Geçen hafta aynı anda ülkenin dört bir yanında devam eden 247 orman yangını yüreğimizi dağladı. AFAD raporuna göre, orman yangınlarının birçok sebebi var: İhmal ve dikkatsizlik, tedbirsiz ateş yakılması, yakılan ateşin söndürülmeden bırakılması, sönmemiş sigara izmaritleri, anız yakılması, cam kırıklarının çıkarttığı yangınlar, kasıtlı çıkarılan orman yangınları, tarla ve otlakları genişletmek için ormanın bilerek yakılmasının yanında bir de yabani hayvanları uzaklaştırmak için çıkarılan orman yangınları var. Ayrıca piknikçilerin sebep olduğu yangınlar da çok fazla…
Orman yangınlarında en önemli faktör insan.
Yukarıda saydığımız yangın etkenlerinin bir tanesin de bile ormanların durup dururken kendi kendine yandığına dair bir ibare yok.
Örneğin Yatağan merkezli yangında bölgede arıcılık yapan 78 yaşındaki baba ve 47 yaşındaki oğlu arı kovanlarına körük ile duman verirken koca bir ormanı yaktılar. 2023 yılı 1 Ocak -19 Ağustos döneminde ülke genelinde 1419 orman yangını yaşanırken, bu sayı aynı dönem için 2024'te 2529'a çıktı. Bunu istatistiğe vurduğumuzda %78'lik büyük bir artış var.
Orman yangınlarının çoğalmasında yaşanan iklim değişikliğinin de etkisi mevcut, bilimsel bir rapora göre Doğu Akdeniz, Dünya'nın en hızlı ısınan bölgelerinden biri.
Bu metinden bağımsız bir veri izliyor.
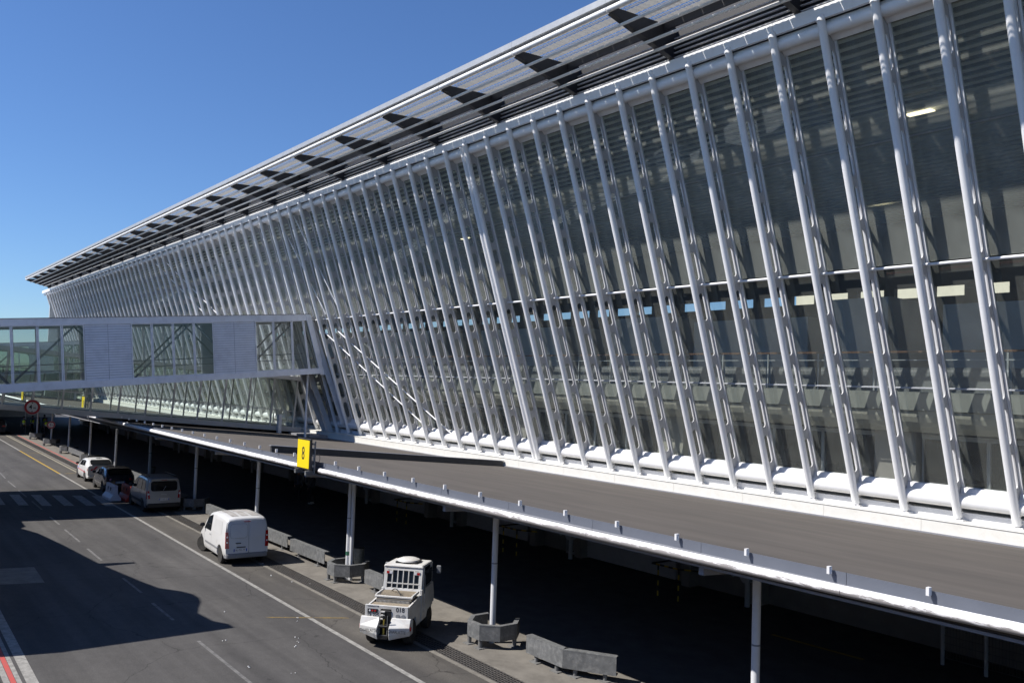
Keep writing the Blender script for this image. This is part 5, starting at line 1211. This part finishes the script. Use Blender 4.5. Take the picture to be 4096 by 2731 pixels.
b.build('wire_mesh', M['galv_dark'], t)['kind'] = 'stuff'
b = MB(); rnd = random.Random(3)
for (x, y) in [(-29.7, 13.0), (-29.2, 13.4), (-25.2, 11.2), (-24.9, 11.05), (-22.9, 10.2), (-22.6, 10.0), (-23.3, 10.4), (-26.9, 9.6), (-33.2, 13.2), (-31.0, 12.7), (-24.0, 8.6), (-21.6, 8.4), (-20.6, 9.1)]:
    for k in range(2):
        q = .008+.014*rnd.random(); xx, yy = x+.15*rnd.random(), y+.12*rnd.random()
        b.hexa([(xx-q, yy-q, .01), (xx+q, yy-q*.6, .01), (xx+q*.8, yy+q, .01), (xx-q*.7, yy+q, .01), (xx-q*.5, yy-q*.5, .02+q*.4), (xx+q*.5, yy-q*.4, .03), (xx+q*.4, yy+q*.5, .025), (xx-q*.4, yy+q*.4, .02)])
o = b.build('litter', M['litter']); o['kind'] = 'stuff'; o['label'] = 'small white scraps of litter scattered on the road and drain'

# ------------------------------------------------------------------ people
def skin_mesh(name, pts, edges, rad, mats, pick):
    me = bpy.data.meshes.new(name+'_skel'); me.from_pydata(pts, edges, [])
    o = bpy.data.objects.new(name+'_skel', me); COL.objects.link(o)
    md = o.modifiers.new('skin', 'SKIN'); md.use_smooth_shade = True
    for i, v in enumerate(me.skin_vertices[0].data): v.radius = rad[i] if isinstance(rad[i], tuple) else (rad[i], rad[i]); v.use_root = (i == 0)
    sub = o.modifiers.new('sub', 'SUBSURF'); sub.levels = 1; sub.render_levels = 1
    m2 = bpy.data.meshes.new_from_object(o.evaluated_get(bpy.context.evaluated_depsgraph_get()))
    bpy.data.objects.remove(o); m2.name = name; m2.materials.clear()
    for m in mats: m2.materials.append(m)
    for p in m2.polygons: p.material_index = pick(p.center); p.use_smooth = True
    return m2
def figure(stance=0.0, arm=0.1):
    P = [(0, 0, .95), (0, 0, 1.12), (.0, 0, 1.34), (0, 0, 1.46), (.01, 0, 1.54), (.02, 0, 1.64), (.02, 0, 1.74)]
    E_ = [(0, 1), (1, 2), (2, 3), (3, 4), (4, 5), (5, 6)]; rd = [(.15, .11), (.14, .10), (.17, .11), (.09, .08), .052, (.078, .095), (.05, .06)]
    for sg in (1, -1):
        k = len(P); f = stance*sg
        P += [(0, sg*.09, .86), (f*.5+.02, sg*.10, .48), (f, sg*.105, .09), (f+.13, sg*.12, .045)]; E_ += [(0, k), (k, k+1), (k+1, k+2), (k+2, k+3)]; rd += [.092, .062, .045, (.04, .035)]
        k = len(P); P += [(0, sg*.20, 1.40), (-.02+arm*.3, sg*.25, 1.14), (arm, sg*.24, .91), (arm+.03, sg*.235, .80)]; E_ += [(3, k), (k, k+1), (k+1, k+2), (k+2, k+3)]; rd += [.062, .046, .034, (.03, .04)]
    return P, E_, rd
def pick(c):
    if c.z < .09: return 2
    if c.z < .96 and abs(c.y) < .19: return 0
    if c.z > 1.53 or (abs(c.y) > .19 and c.z < .93): return 1
    return 3
protos = []
for st, ar in ((.0, .05), (.12, .18)):
    P_, E_, rd_ = figure(st, ar)
    body = skin_mesh('person_body', P_, E_, rd_, [M['cloth_dark'], M['skin'], M['sign_black'], M['cloth_blue']], pick)
    P2 = [(0, 0, .90), (0, 0, 1.12), (0, 0, 1.34), (0, 0, 1.45)]; vest = skin_mesh('vest', P2, [(0, 1), (1, 2), (2, 3)], [(.19, .145), (.185, .14), (.215, .15), (.15, .11)], [M['hi_vis'], M['hi_strip']], lambda c: 1 if 1.02 < c.z < 1.07 or 1.2 < c.z < 1.25 else 0)
    hair = MB().lathe([(.01, 1.80), (.06, 1.79), (.095, 1.745), (.10, 1.69), (.085, 1.64)], (-.012, 0, 0), 'z', 12).mesh('hair', M['hair'], True)
    protos.append((body, vest, hair))
def person(x, y, rz, k, vest, label, group, shoes=False, sc=1.0):
    t = thing('person', (x, y, .012), label, 'person', group, R(rz)); t.scale = (sc, sc, sc)
    for n, me in (('body', protos[k][0]), ('vest', protos[k][1]), ('hair', protos[k][2])):
        if n == 'vest' and not vest: continue
        o = bpy.data.objects.new(n, me); COL.objects.link(o); o.parent = t
    for sg in (1, -1):
        for nm, dx, dy, dz, r, m in (('eye', .098, .03, 1.665, .010, 'ink'),): MB().lathe([(.001, -r), (r, 0), (.001, r)], (dx, sg*dy, dz), 'x', 6).build(nm, M[m], t)
        if shoes: MB().box((protos[k] is not None and -.06, sg*.12-.05, 0), (.20, sg*.12+.05, .09)).build('shoe', M['shoe'], t, True, None, None, .02)
    MB().prism([(.105, -.014, 1.635), (.105, .014, 1.635), (.10, 0, 1.67)], (.022, 0, 0)).build('nose', M['skin'], t)
gp = 'people in yellow vests waiting under the far canopy'
person(-109.7, 15.97, 190, 0, True, 'person in a bright yellow vest beside the black car, left of the 4 m sign', gp, sc=1.12)
person(-111.0, 17.0, 250, 1, True, 'person in a yellow vest just left of the 4 m sign post', gp, sc=1.12)
person(-112.3, 17.8, 120, 0, True, 'person in a yellow vest just right of the 4 m sign post', gp)
person(-106.7, 17.7, 200, 0, True, 'person in a yellow vest half hidden by the smaller round sign', gp, sc=1.1)
person(-113.4, 18.6, 30, 1, True, 'person in a yellow vest farthest back between both round signs', gp, sc=1.12)
person(-47.35, 21.85, 215, 1, False, 'person in dark clothes and white shoes in the shade under the canopy', 'people in dark clothes under the canopy', True)
person(-48.8, 21.6, 300, 0, False, 'person in dark clothes standing directly below the number 8 sign', 'people in dark clothes under the canopy')

# ------------------------------------------------------------------ pier building left of the road; its shadow falls on the road
sh_ = [(-26.97, 3.68), (-26.3, 5.2), (-26.0, 5.85), (-25.3, 8.3), (-25.05, 9.33), (-25.5, 9.33), (-26.04, 9.05), (-27.11, 8.95), (-27.8, 9.2), (-28.3, 9.42), (-28.9, 9.56), (-29.5, 9.55), (-30.1, 9.35), (-30.9, 8.85), (-32.0, 8.62), (-35.6, 8.06), (-35.3, 9.2), (-35.55, 9.2), (-35.9, 8.02), (-40.25, 7.6), (-43.63, 7.19), (-45.3, 6.75), (-45.7, 7.0), (-47.4, 7.05), (-48.83, 6.53), (-51, 5.8)]
pr_ = [(-27.2, 0)]+[(X_-KX*(Y_-2.2)/KY, (Y_-2.2)/KY) for X_, Y_ in sh_]+[(-53, 0)]
pb = thing('pier_building', (-40, 0, 0), 'grey pier building left of the road, outside the picture', 'building')
MB().prism([(x, 2.2, z) for x, z in pr_], (0, -4.5, 0)).build('wall', M['annex'], pb, False, Vector((-40, 0, 0)))
MB().box((-30, 2.205, 3.2), (-50, 2.23, 4.6)).build('window_band', M['car_glass'], pb, False, Vector((-40, 0, 0)))
ob = thing('opposite_building', (-60, -20, 0), 'long grey building across the road, behind the camera', 'building')
MB().box((60, -16, 0), (-190, -34, 13)).build('wall', M['annex'], ob, False, Vector((-60, -20, 0)))
for k in range(40): MB().box((55-6*k, -15.98, 2.5), (50.5-6*k, -15.9, 10.5)).build('window', M['car_glass'], ob, False, Vector((-60, -20, 0)))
Bu bölgedeki sıcaklık artışı ve kuru hava koşulları tedbirsiz insan faktörü ile de birleşince orman yangınlarının daha hızlı yayılmasına sebep oluyor.
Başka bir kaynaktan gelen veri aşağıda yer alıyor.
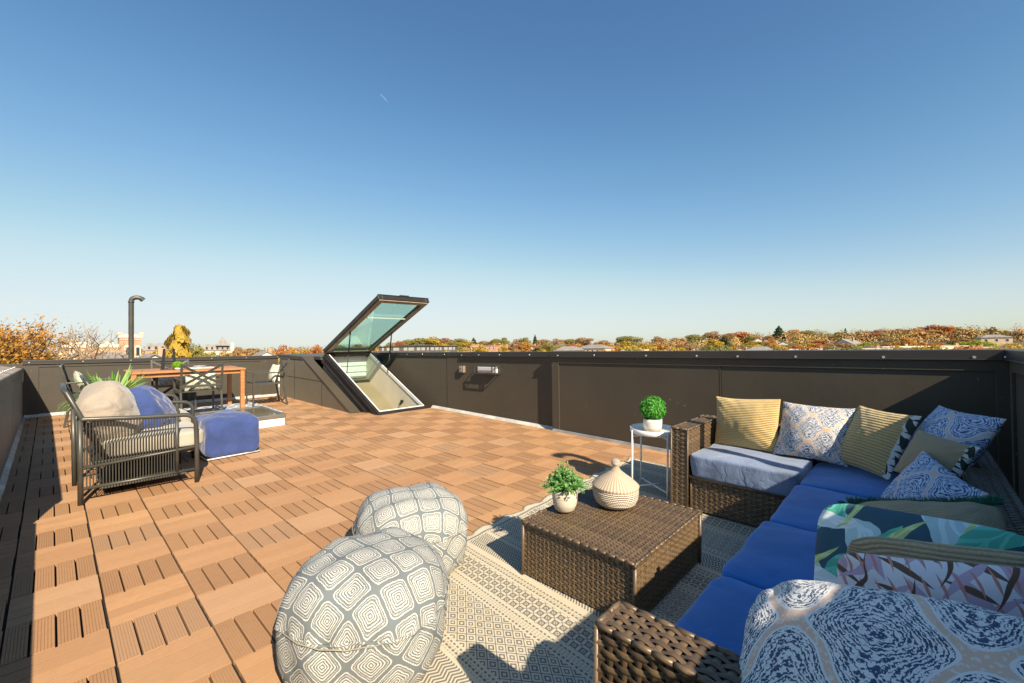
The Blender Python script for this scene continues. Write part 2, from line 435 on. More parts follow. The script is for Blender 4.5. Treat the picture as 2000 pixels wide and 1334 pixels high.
def leafmat(name, cols, trans=.35):
    m, t, p = newmat(name)
    g = t.nodes.new('ShaderNodeNewGeometry'); ri = g.outputs['Random Per Island']
    ra = t.nodes.new('ShaderNodeValToRGB'); ra.color_ramp.interpolation = 'LINEAR'
    els = ra.color_ramp.elements
    while len(els) < len(cols): els.new(.5)
    for i, c in enumerate(cols): els[i].position = i / (len(cols) - 1); els[i].color = tuple(c) + (1,)
    t.links.new(ri, ra.inputs[0])
    x, y, z, v = uvx(t, 'Object')
    n = noi(t, v, .45, 2)
    c = mix(t, n.sm(.35, .7) * .45, ra.outputs[0], cols[-1])
    t.links.new(c, p.inputs['Base Color']); p.inputs['Roughness'].default_value = .6; p.inputs['Specular IOR Level'].default_value = .25
    tr = t.nodes.new('ShaderNodeBsdfTranslucent'); t.links.new(c, tr.inputs[0])
    mx = t.nodes.new('ShaderNodeMixShader'); mx.inputs[0].default_value = trans
    t.links.new(p.outputs[0], mx.inputs[1]); t.links.new(tr.outputs[0], mx.inputs[2])
    t.links.new(mx.outputs[0], t.nodes['Material Output'].inputs[0])
    return m
m_bark = pbr('bark', (.10, .07, .05), .9, 0, .2, 3)
m_barkp = pbr('pale_bark', (.30, .22, .15), .9, 0, .2, 3)
m_pip = pbr('cream_piping', (.34, .32, .26), .8)
# ------------------------------------------------------------------ deck of interlocking tiles
TL = .305
def in_deck(x, y): return not (x > 3.17 and y > 4.02 + 0)
def slat(mb, x0, x1, y0, y1, z, along_x):
    x0, x1, y0, y1 = max(x0, -.45), min(x1, 4.44), max(y0, -2.70), min(y1, 7.71)
    if x1 - x0 < .012 or y1 - y0 < .012: return
    if x0 > 3.15 and y1 > 4.04:
        if x0 >= 3.38: y1 = min(y1, 4.03)
        else: y1 = min(y1, 4.50)
        if y1 - y0 < .01: return
    W = (y1 - y0) if along_x else (x1 - x0)
    nr = 7; pr = []
    for i in range(nr):
        a = W * i / nr; b = W * (i + 1) / nr; g = W / nr * .14
        pr += [(a + g, z), (b - g, z)] if i in (0,) else [(a, z - .0019), (a + g, z), (b - g, z)]
    pr = [(0, z - .02), (0, z - .001)] + pr + [(W, z - .001), (W, z - .02)]
    n = len(pr)
    if along_x: vs = [(x0, y0 + p, q) for p, q in pr] + [(x1, y0 + p, q) for p, q in pr]
    else: vs = [(x0 + p, y0, q) for p, q in pr] + [(x0 + p, y1, q) for p, q in pr]
    fs = [(i, i + 1, n + i + 1, n + i) for i in range(n - 1)] + [tuple(range(n))[::-1], tuple(range(n, 2 * n))]
    mb.add(vs, fs)
mb = MB()
for i in range(-2, 15):
    for j in range(-9, 26):
        X, Y = i * TL, j * TL
        jz = rng.uniform(-.0022, .0008)
        jx = rng.uniform(-.0014, .0014); hor = (i + j) % 2 == 1
        for k in range(4):
            a = .0025 + k * .0755; b = a + .0702
            zz = jz + rng.uniform(-.0004, .0004)
            if hor: slat(mb, X + .0040, X + .3010, Y + a + jx, Y + b + jx, zz, True)
            else: slat(mb, X + a + jx + .0012, X + b + jx - .0012, Y + .0025, Y + .3025, zz, False)
deck = mb.build('deck', m_deck); put(deck); tag(deck, 'brown composite deck tiles laid in a basket weave chequer', 'deck', kind='structure')
mb = MB()
mb.box(-.50, 3.17, -2.76, 7.80, -.20, -.024); mb.box(3.17, 4.56, -2.76, 4.10, -.20, -.024)
# moulded grid under the gaps
for i in range(-2, 15): mb.box(i * TL - .004, i * TL + .004, -2.6, 4.0 if i > 10 else 7.7, -.024, -.016)
sub = mb.build('roof_surface', m_dark); put(sub); tag(sub, 'dark roof membrane under the deck tiles', 'roof', kind='structure')

# ------------------------------------------------------------------ parapet walls (level, world coordinates)
def dz(x, y): return .006384 * x + .027181 * y
def mapper(kind, f):
    if kind == 'back': return lambda a0, a1, d0, d1: (a0, a1, f - d1, f - d0)
    if kind == 'right': return lambda a0, a1, d0, d1: (f - d1, f - d0, a0, a1)
    if kind == 'left': return lambda a0, a1, d0, d1: (f + d0, f + d1, a0, a1)
    return lambda a0, a1, d0, d1: (a0, a1, f + d0, f + d1)
def bxs(mp, lst):
    mb = MB()
    for a0, a1, d0, d1, z0, z1 in lst: mb.box(*mp(a0, a1, d0, d1), z0, z1)
    return mb
def screws(root, mp, pts):
    for a, d, z in pts:
        x0, x1, y0, y1 = mp(a - .001, a + .001, d, d + .006)
        c = Vector(((x0 + x1) / 2, (y0 + y1) / 2, z)); mb = MB()
        ax = Vector((x1 - x0, 0, 0)) if (x1 - x0) > (y1 - y0) else Vector((0, y1 - y0, 0)); ax.normalize()
        mb.tube([c - ax * .005, c + ax * .003, c + ax * .007], [.010, .010, .005], 8); mb.build('screw', m_screw, root)
def flashing(root, x0, x1, y0, y1, side, mat=None):
    mb = MB(); s = .045; z = .028
    if side == 'right': pr = [(x1 - s, y0, -.012), (x1, y0, z), (x1, y0, -.02)], [(x1 - s, y1, -.012), (x1, y1, z), (x1, y1, -.02)]
    if side == 'left': pr = [(x0 + s, y0, -.004), (x0, y0, z), (x0, y0, -.02)], [(x0 + s, y1, -.004), (x0, y1, z), (x0, y1, -.02)]
    if side == 'back': pr = [(x0, y1 - s, -.004), (x0, y1, z + .012), (x0, y1, -.02)], [(x1, y1 - s, -.004), (x1, y1, z + .012), (x1, y1, -.02)]
    vs = [DECK @ Vector(q) for q in pr[0] + pr[1]]
    mb.add(vs, [(0, 1, 4, 3), (1, 2, 5, 4), (2, 0, 3, 5), (0, 2, 1), (3, 4, 5)])
    return mb.build('base_flashing', mat or m_flash, root)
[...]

Fakat her şeye rağmen yine istatistik sonuçlarına göre Türkiye'deki orman yangınlarının%90'ı insan kaynaklı. Bu coğrafyanın yaşayanları olarak tedbirsizliğimizle, dikkatsizliğimizle, memleketin ciğerlerini yakıyoruz. Son orman yangınları dahilinde, İzmir Karşıyaka'da yaşanan yangın İzmir'in yüreğini ağzına getirdi. Yerleşim bölgelerine kadar ilerlemesiyle İzmir bir felaketin eşiğinden döndü.
Yaşanan orman yangını felaketlerinin telafisi ise 60 yılı bulabiliyor. Yanan ormanlarımızda bulunan sarıçam, karaçam, kayın ağaçları 40-50 yılda, meşe ağaçları ancak 50-60 yılda yeterli büyüklüğe erişerek kendi içlerinde oluşturdukları ekosistem ile sağlıklı bir ormanı oluşturabiliyorlar. Bu neredeyse bir insan ömrü ile eşdeğer.
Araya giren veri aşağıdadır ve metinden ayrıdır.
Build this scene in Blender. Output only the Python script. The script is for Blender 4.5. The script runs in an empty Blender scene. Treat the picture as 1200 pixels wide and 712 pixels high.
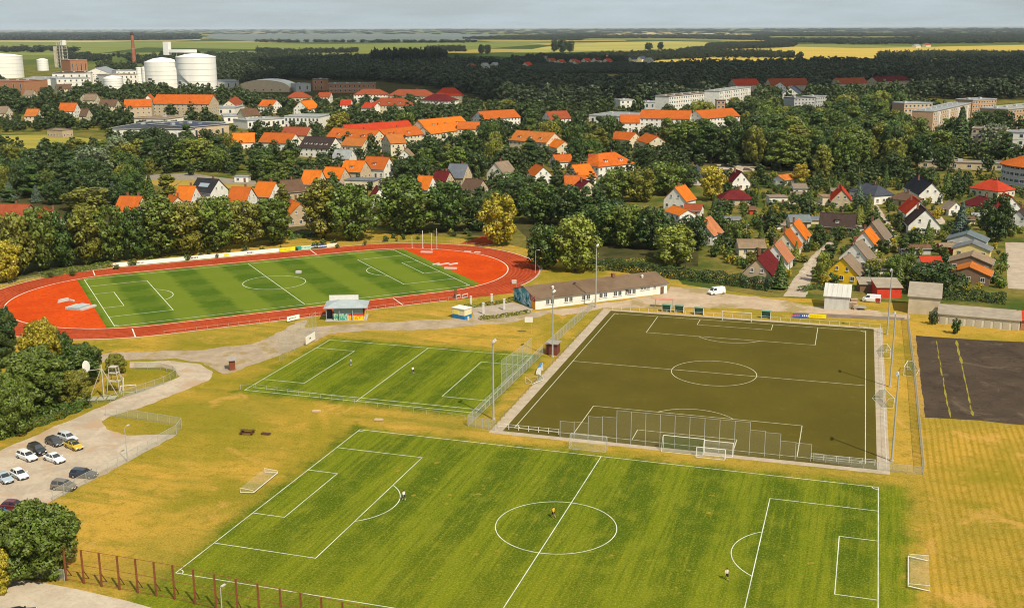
import bpy, math, random
import numpy as np
from mathutils import Vector, Matrix
rnd = random.Random(7)
nrs = np.random.RandomState(11)
sc = bpy.context.scene
col = sc.collection
R = math.radians

# ------------------------------------------------------------------ camera, sky, sun, exposure
CAMF, CPITCH, CROLL, CYAW, CH, CX, CY = 1317.8, 0.2411, -0.0035, -0.3076, 73.22, 41.30, -151.57
_cy, _sy, _cp, _sp = math.cos(CYAW), math.sin(CYAW), math.cos(CPITCH), math.sin(CPITCH)
FW = Vector((_sy*_cp, _cy*_cp, -_sp)); _rt = Vector((_cy, -_sy, 0)); _up = _rt.cross(FW)
RT = math.cos(CROLL)*_rt + math.sin(CROLL)*_up
UP = -math.sin(CROLL)*_rt + math.cos(CROLL)*_up
CAM = Vector((CX, CY, CH))
cd = bpy.data.cameras.new('camera'); cam = bpy.data.objects.new('camera', cd); col.objects.link(cam)
cd.sensor_width = 36.0; cd.lens = CAMF/1200*36; cd.clip_start = 1.0; cd.clip_end = 150000
m4 = Matrix((RT, UP, -FW)).transposed().to_4x4(); m4.translation = CAM
cam.matrix_world = m4; sc.camera = cam

SUN_AZ, SUN_EL = R(-39.0), R(50.4)
SUNV = Vector((math.cos(SUN_AZ)*math.cos(SUN_EL), math.sin(SUN_AZ)*math.cos(SUN_EL), math.sin(SUN_EL)))
ld = bpy.data.lights.new('sun', 'SUN'); ld.energy = 5.0; ld.angle = R(0.5); ld.color = (1.0, 0.90, 0.72)
so = bpy.data.objects.new('sun', ld); col.objects.link(so)
so.rotation_euler = SUNV.to_track_quat('Z', 'Y').to_euler(); so.location = (0, 0, 500)

w = bpy.data.worlds.new('World'); sc.world = w; w.use_nodes = True
nt = w.node_tree; nt.nodes.clear()
def wn(t, **k):
    n = nt.nodes.new(t)
    for a, b in k.items(): setattr(n, a, b)
    return n
wo = wn('ShaderNodeOutputWorld'); bg = wn('ShaderNodeBackground'); sky = wn('ShaderNodeTexSky')
sky.sky_type = 'NISHITA'; sky.sun_disc = False; sky.sun_elevation = SUN_EL; sky.sun_rotation = R(90) - SUN_AZ
sky.altitude = 100; sky.air_density = 1.0; sky.dust_density = 1.2; sky.ozone_density = 2.0
tc = wn('ShaderNodeTexCoord'); mp = wn('ShaderNodeMapping'); mp.inputs['Scale'].default_value = (3.0, 3.0, 26.0)
nz = wn('ShaderNodeTexNoise'); nz.inputs['Scale'].default_value = 2.2; nz.inputs['Detail'].default_value = 7; nz.inputs['Roughness'].default_value = 0.6
cr = wn('ShaderNodeValToRGB'); cr.color_ramp.elements[0].position = 0.40; cr.color_ramp.elements[1].position = 0.72
cr.color_ramp.elements[0].color = (0, 0, 0, 1); cr.color_ramp.elements[1].color = (1, 1, 1, 1)
mx = wn('ShaderNodeMix', data_type='RGBA'); mu = wn('ShaderNodeMath', operation='MULTIPLY_ADD')
SKY_STR = 0.062
mx.inputs[7].default_value = (9.0, 10.6, 11.4, 1)           # thin grey-white cloud, in the sky's own units
mu.inputs[1].default_value = 0.30; mu.inputs[2].default_value = 0.62
nt.links.new(tc.outputs['Generated'], mp.inputs[0]); nt.links.new(mp.outputs[0], nz.inputs['Vector'])
nt.links.new(nz.outputs['Fac'], cr.inputs[0]); nt.links.new(cr.outputs[0], mu.inputs[0]); nt.links.new(mu.outputs[0], mx.inputs[0])
nt.links.new(sky.outputs[0], mx.inputs[6]); nt.links.new(mx.outputs[2], bg.inputs[0])
bg.inputs[1].default_value = SKY_STR; nt.links.new(bg.outputs[0], wo.inputs[0])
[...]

Orman yangını haberlerini izlerken, yanan ormanlık alanlar bize hektar veya dekar olarak duyuruluyor. Bir hektar alanda ortalama 10.000 ağaç bulunurken bu sayıdaki ağacın günlük olarak 30.000 insanın tükettiği oksijeni atmosfere saldığı yine bilimsel araştırmalarla açıklanmış durumda. Daha sağlıklı, doğal, yaşanabilir bir dünya istiyorsak orman yangınlarının önüne geçmemiz hayati önem taşımakta. Çıkan orman yangınlarına en hızlı şekilde müdahale edildiğinden bir şüphemiz yok, yangının çıktığı bölgedeki Orman Bakanlığı'nın belediyelerin, özel kuruluşların itfaiye ekipleri, hatta emniyetin tomaları dahil olmak üzere çok sayıda ekip anında müdahaleyi gerçekleştiriyor. Son yıllarda öne çıkan önemli bir müdahale şekli de havadan helikopter ve uçakların yaptığı söndürme çalışmaları. Tarım ve Orman Bakanı İbrahim Yumaklı, 9 Mayıs'taki 2024 yılı orman yangınları ile mücadele hazırlık toplantısı sırasında yaptığı açıklamada yangın söndürme filosunda 26 uçak, 105 helikopter, 14 İHA'nın görev yaptığını ifade etti. Verilen söndürme uçağı ve helikopterleri rakamı ne kadar tatmin edicidir bunu ancak bizim kadar ormanlık alana sahip ülkelerle mukayese ettiğimizde anlayabiliriz.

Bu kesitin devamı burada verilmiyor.